Vous disposez par ailleurs, grâce à l'appui de vos services et de la direction générale des finances publiques, des éléments budgétaires suffisants pour apprécier la situation des départements en temps réel sans qu'il soit nécessaire de demander que nous transmettions à nouveau à tous les services de l'État les pièces comptables dont vous disposez déjà.

Tous les élus aspirent à des relations pacifiées entre l'État et les collectivités territoriales. Encore faut-il que l'État fasse le premier pas et ne jette pas l'opprobre sur les élus et leurs dépenses sociales, alors que pour les départements, ce sont des dépenses obligatoires. Leur situation diffère de celle des communes en difficulté qui reçoivent des subventions exceptionnelles d'équilibre, et pour lesquelles il existe des dispositions pour un retour à l'équilibre obligatoire des budgets : le contrôle de la chambre régionale des comptes et du préfet permettent d'assurer un suivi de ces subventions exceptionnelles sans que de nouvelles mesures soient mises en oeuvre.

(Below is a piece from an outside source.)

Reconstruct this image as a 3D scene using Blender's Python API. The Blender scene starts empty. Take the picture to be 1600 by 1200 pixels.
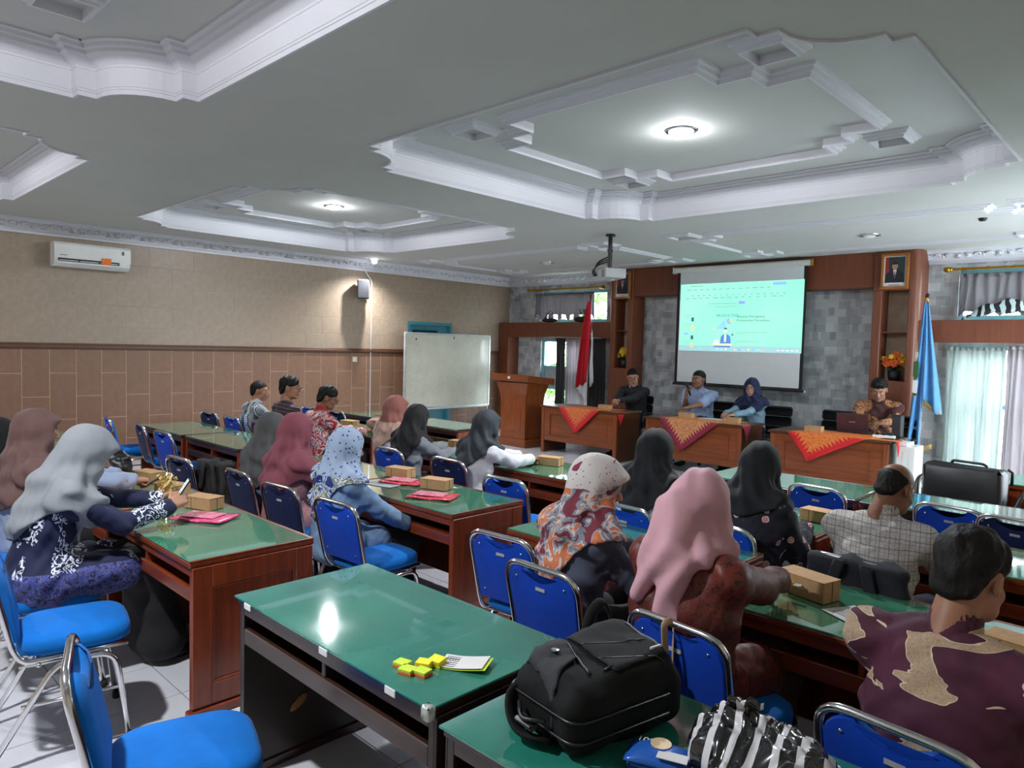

Enfin, la charte européenne de l'autonomie locale du 15 octobre 1985, approuvée par la France, prévoit notamment en son article 9.2 que « les ressources financières des collectivités locales doivent être proportionnées aux compétences prévues par la Constitution ou la loi ». Nous ne souhaitons pas en arriver à des contentieux. Nous essaierons donc de voir dans quelle mesure vous nous apporterez des réponses pour essayer de résoudre la situation ponctuelle des départements en difficulté. (Applaudissements sur les bancs du groupe SRC.)